Rarely has an indie band happened across so much mainstream attention so early in their career as Wolf Alice. Although they themselves strive to stay away from such a label, the fact is that their rise to prominence in and around the time that their 2015 debut My Love Is Cool was released saw them rocket from starry-eyed newbies, whose 2014 Heaven set in London was their biggest to date, to veritable stage veterans – their first Pyramid set coming not even a year later at Glastonbury 2015. And while their stratospheric rise can account for one reason they’re often given the ‘indie’ tag, another reason has to be that their identity is otherwise nigh-on impossible to pin down. My Love Is Cool was the culmination of more than three years of work, and if the singles and EPs released in the build up to the album were the band spreading their wings in terms of their creative and musical prowess, then the album saw them take off. From the glittering and delicate ‘Turn To Dust’ to the ferocious ‘Fluffy’, their debut album marked them out as a group from whom the only thing that could be expected was the unexpected, and their identity since has thrived off this unpredictable ecclecticism.
It stands as testament to their talent then, that their sophomore effort Visions Of A Life has been one of the most hotly anticipated records of the year; Radio 1’s Annie Mac has been keeping a beady eye on its development, with each single getting coverage on her show after its release like clockwork, and NME has been helping to maintain the maelstrom of hype around the quartet throughout the year. Now that Visions Of A Life has hit the shelves, it’s clear indeed that neither the excitement around Wolf Alice nor Wolf Alice’s determination to be distinctive are going to slow down any time soon.
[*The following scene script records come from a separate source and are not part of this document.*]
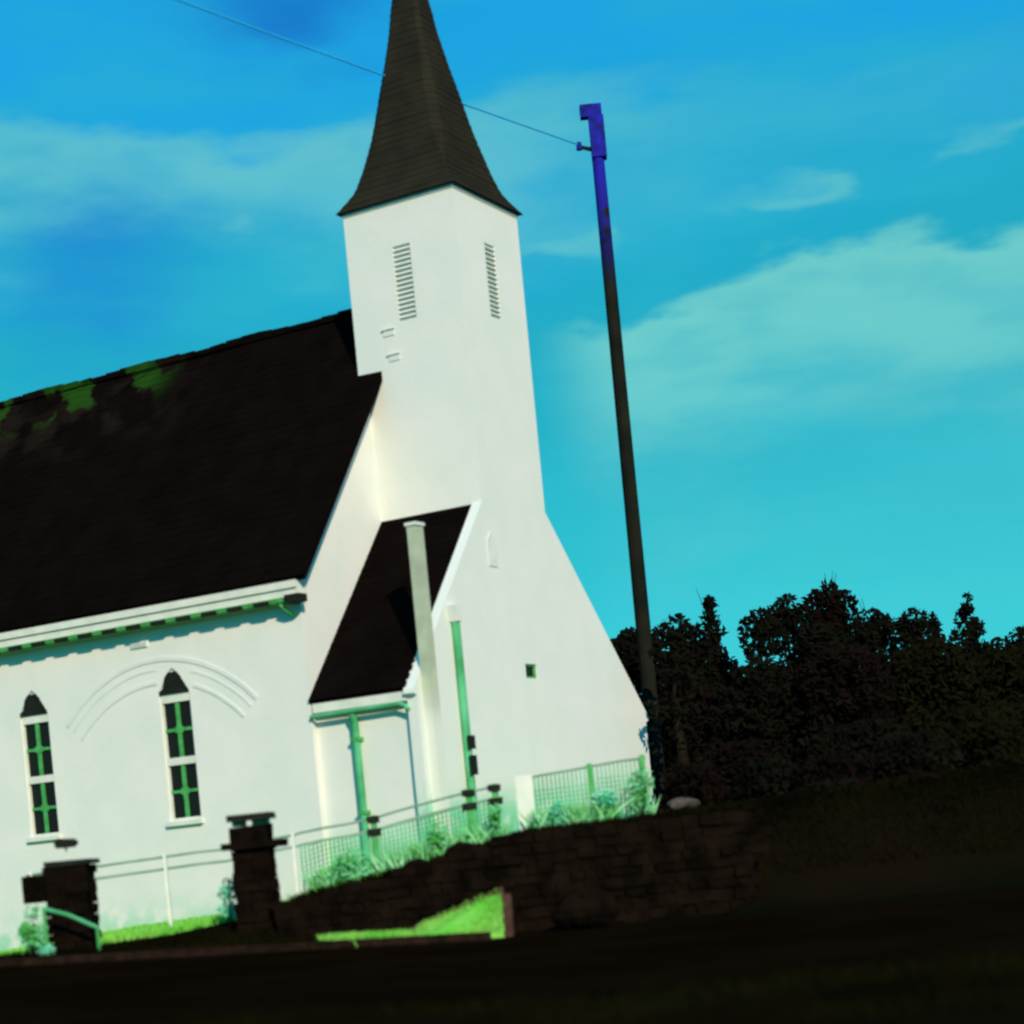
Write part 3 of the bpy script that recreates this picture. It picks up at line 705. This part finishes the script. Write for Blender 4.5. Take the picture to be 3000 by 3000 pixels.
G = [(3.5, 43.0, 1.35, .75, leafB, 'lowest brown scrub bush touching the church corner base'),
     (4.9, 41.5, 1.25, .85, leafA, 'low dark scrub bush above the right end of the stone wall'),
     (6.4, 40.5, 1.15, .9, leafB, 'brown scrub bush, second on the bank right of the wall'),
     (8.0, 41.0, 1.45, 1.0, leafA, 'blackish scrub bush, third on the bank right of the wall'),
     (9.8, 41.5, 1.6, 1.1, leafC, 'olive scrub bush on the bank near the right edge'),
     (5.6, 37.0, .55, .7, leafA, 'small dark scrub clump low on the bank just right of the wall'),
     (7.4, 36.5, .5, .8, leafB, 'small brown scrub clump low on the bank at right'),
     (9.2, 37.0, .7, .8, leafC, 'small olive scrub clump low on the bank at the right edge')]
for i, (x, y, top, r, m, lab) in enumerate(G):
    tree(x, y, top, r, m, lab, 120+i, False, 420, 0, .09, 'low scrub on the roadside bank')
# the wood behind: reads as one mass
wd = MB(); rnd = random.Random(77); cl_ = []
for i in range(230):
    x = rnd.uniform(2.2, 24); y = rnd.uniform(62, 68); hh = rnd.uniform(.3, 4.5)+.25*math.sin(x*1.9)
    cl_.append((x, y, hh, rnd.uniform(.7, 1.15)))
leaf_mesh(wd, cl_, 190, .17, rnd)
tag(wd.build('wood', leafA, fix=False), kind='stuff', label='dense dark wood closing the gaps behind the trees', cat='wood')

# ------------------------------------------------------------------ utility pole and wire
px, py = 3.24, 52.0; zb = tz(px, py)
up_ = empty('utility_pole', (px, py, zb)); tag(up_, 'tall dark wooden utility pole with a blue stained top right of the steeple', 'pole')
ZT = 19.35-zb
pm = MB(); k = 14
for i in range(k):
    a, b = i/k, (i+1)/k; pm.tube((0, 0, -.3+(ZT+.3)*a), (0, 0, -.3+(ZT+.3)*b), .225-.06*a, .225-.06*b, 12)
pm.build('pole', pole_m, up_)
MB().box(-.37, .21, -.13, .13, ZT-.03, ZT+.31).build('crossarm', blue_m, up_)
MB().box(-.16, .24, -.2, .17, ZT-1.15, ZT-.03).build('transformer', blue_m, up_)
br = MB().tube((-.08, 0, 18.45-zb), (-.48, -.02, 18.56-zb), .065, .045).build('bracket', black_iron, up_)
MB().tube((-.48, -.02, 18.48-zb), (-.48, -.02, 18.68-zb), .085, .07).build('insulator', blue_m, br)
wp = []; p0 = Vector((px-.48, py-.02, 18.62)); p1 = p0+Vector((-7.41, -9.7, 0)).normalized()*46
for i in range(31):
    t = i/30; p = p0.lerp(p1, t); p.z -= 4*0.28*t*(1-t); wp.append(tuple(p-p0))
wo = MB().path(wp, .022, 6).build('overhead_wire', wire_m); wo.location = p0
tag(wo, 'thin blue overhead wire running left from the utility pole past the spire', 'wire')
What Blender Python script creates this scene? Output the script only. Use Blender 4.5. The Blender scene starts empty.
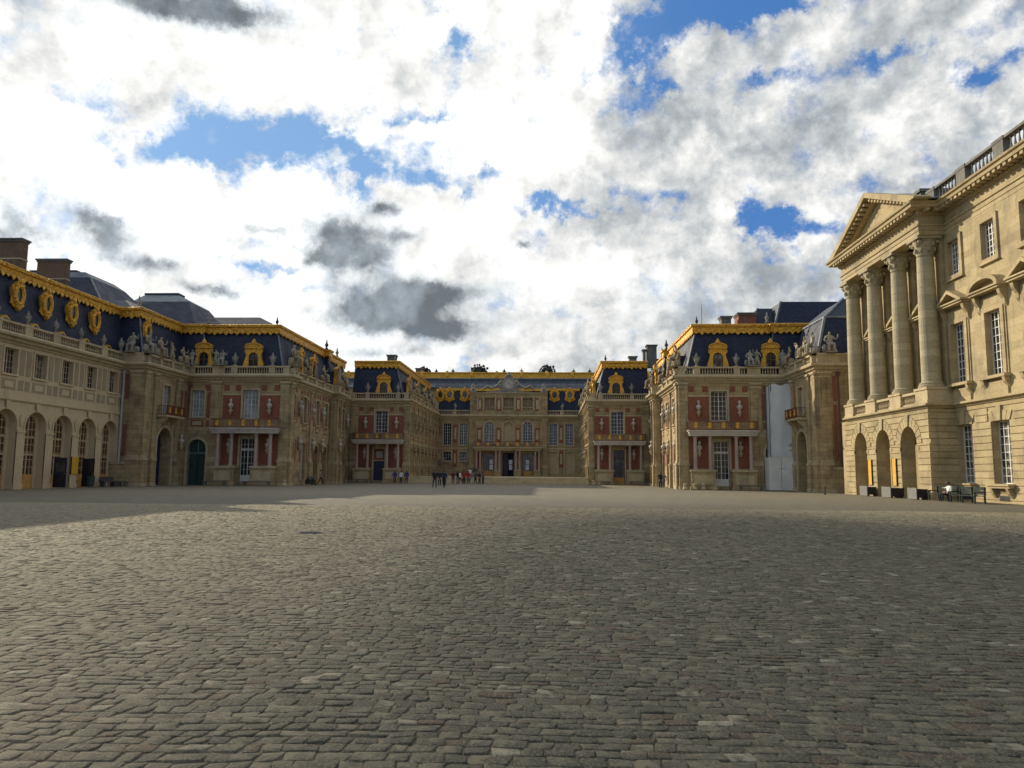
import bpy, bmesh, math, random
from mathutils import Vector, Matrix
random.seed(7)
PI = math.pi
scn = bpy.context.scene
COL = scn.collection
EYE = 1.6
AX = -7.35            # symmetry axis of the court

# ------------------------------------------------------------------ materials
class NT:
    def __init__(s, tree): s.t = tree; s.n = tree.nodes; s.l = tree.links
    def node(s, typ, **kw):
        n = s.n.new(typ)
        for k, v in kw.items(): setattr(n, k, v)
        return n
    def put(s, sock, v):
        if isinstance(v, bpy.types.NodeSocket): s.l.new(v, sock)
        elif isinstance(v, (tuple, list)):
            sock.default_value = tuple(v) + ((1.0,) if len(v) == 3 and len(sock.default_value) == 4 else ())
        else: sock.default_value = v
    def math(s, op, a, b=None, c=None, clamp=False):
        n = s.node('ShaderNodeMath', operation=op, use_clamp=clamp)
        s.put(n.inputs[0], a)
        if b is not None: s.put(n.inputs[1], b)
        if c is not None: s.put(n.inputs[2], c)
        return n.outputs[0]
    def mix(s, f, a, b, blend='MIX'):
        n = s.node('ShaderNodeMix', data_type='RGBA', blend_type=blend)
        s.put(n.inputs[0], f); s.put(n.inputs[6], a); s.put(n.inputs[7], b)
        return n.outputs[2]
    def ramp(s, f, lo, hi, a=0.0, b=1.0):
        n = s.node('ShaderNodeMapRange', interpolation_type='SMOOTHSTEP')
        s.put(n.inputs[0], f); s.put(n.inputs[1], lo); s.put(n.inputs[2], hi); s.put(n.inputs[3], a); s.put(n.inputs[4], b)
        return n.outputs[0]
    def noise(s, vec, scale, detail=4, rough=.55, dist=0.0, color=False):
        n = s.node('ShaderNodeTexNoise')
        s.put(n.inputs['Vector'], vec); s.put(n.inputs['Scale'], scale); s.put(n.inputs['Detail'], detail)
        s.put(n.inputs['Roughness'], rough); s.put(n.inputs['Distortion'], dist)
        return n.outputs[1 if color else 0]
    def xyz(s, vec):
        n = s.node('ShaderNodeSeparateXYZ'); s.put(n.inputs[0], vec); return n.outputs
    def comb(s, x, y, z):
        n = s.node('ShaderNodeCombineXYZ'); s.put(n.inputs[0], x); s.put(n.inputs[1], y); s.put(n.inputs[2], z); return n.outputs[0]
    def vmul(s, vec, k):
        n = s.node('ShaderNodeVectorMath', operation='MULTIPLY'); s.put(n.inputs[0], vec); s.put(n.inputs[1], k); return n.outputs[0]
    def bump(s, h, strength=.4, dist=.02, normal=None):
        n = s.node('ShaderNodeBump'); s.put(n.inputs['Height'], h); s.put(n.inputs['Strength'], strength); s.put(n.inputs['Distance'], dist)
        if normal is not None: s.put(n.inputs['Normal'], normal)
        return n.outputs[0]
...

Opener ‘Heavenward’ bears a passing resemblance to My Love Is Cool‘s curtain-raiser ‘Turn To Dust’, with its alien guitar opening creating a starry reminiscence to the ethereal extreme of the band’s stylistic scale which its opposite number showcased so well last time out. This time around however, the delicacy is short lived, with thick, expansive guitar and bass taking over quickly. It’s an opener that simultaneously acknowledges old sounds and stylistic tendencies while at the same time promising to take things even further this time around.
They make good on that promise in the very next song: ‘Yuk Foo’ is as aggressive as its thinly disguised title would suggest, and sees Rowsell at her most gleefully vitriolic. She croons about having “feelings, ’cause I’m a human / a totally self-destructive, constantly consuming” while an acidic base-and-guitar combination provides brooding in the background. It’s a two minute, aggression-fuelled joy ride, and one of their most gloriously feral tracks to date.
While Wolf Alice have certainly pushed the boat out in terms of sonic experimentation, this effort also reveals some of Rowsell’s darkest, most personal lyrics to date. ‘Don’t Delete The Kisses’ wraps the anxiety-inducing feeling of nervous, unreciprocated love in the deceptively strawberry sweet package of fluctuating synth-pop; its chorus – “What if it’s not meant for me – love?” – providing an understandable overflow of emotion for Rowsell’s otherwise anxiously pent-up protagonist. Meanwhile, ‘Sky Musings’ is practically poetry, with Ellie’s hushed anxiousness telling the story of the existential dread we’re more liable to feel when “40,000 feet in the sky”. Rowsell’s final plea, “God? Is that you? …I could really use some help / Can you hear me?”, and her grim worries of “If we crash, if we crash, imagine that” paint the darkest picture on the record, and show Wolf Alice to be capable of pushing the envelope not only in terms of sound, but also lyrical content.
Elsewhere, ‘Space & Time’ and ‘Beautifully Unconventional’, ironically, see the band dipping their toes in the sizeable pool of more conventional indie-rock, and ‘St. Purple & Green’ provides the most overt reference to My Love Is Cool on the record, with fiddling guitars and Rowsell’s floating, harmonious vocals reminiscent of My Love Is Cool‘s ‘Freazy’, or even some of their earlier released EP tracks like ‘Heavenly Creatures’.
However, it’s the album’s eight minute closer that steals the show. A brooding, eastern-infused guitar line quickly builds, and paints a tapestry throughout the song, weaving and morphing continuously. It takes the band through almost every iteration they’ve ever shown us, with Rowsell wailing, Joff Oddie’s ghostly guitar screaming, and Joel Amey’s drums and Theo Ellis’ bass skittering one minute, and pounding the next. The track feels like the embodiment of everything the album is trying to accomplish, and makes sure it goes out on a high.
Overall, the album is a confident, impressive collection of songs from a band whose repertoire continues to grow, and whose confidence continues to be more and more impressive. While there may not be an overly cohesive feel to the record, and while some tracks may fall slightly flat, the most impressive thing about it is that Wolf Alice have clearly used it to prove categorically that they’re not resting on their laurels. Their early releases proved them to be out of the ordinary, and they’re taking that and running as far and as fast as they can with it. In an industry being flooded with like-for-like indie bands, that can only be admired.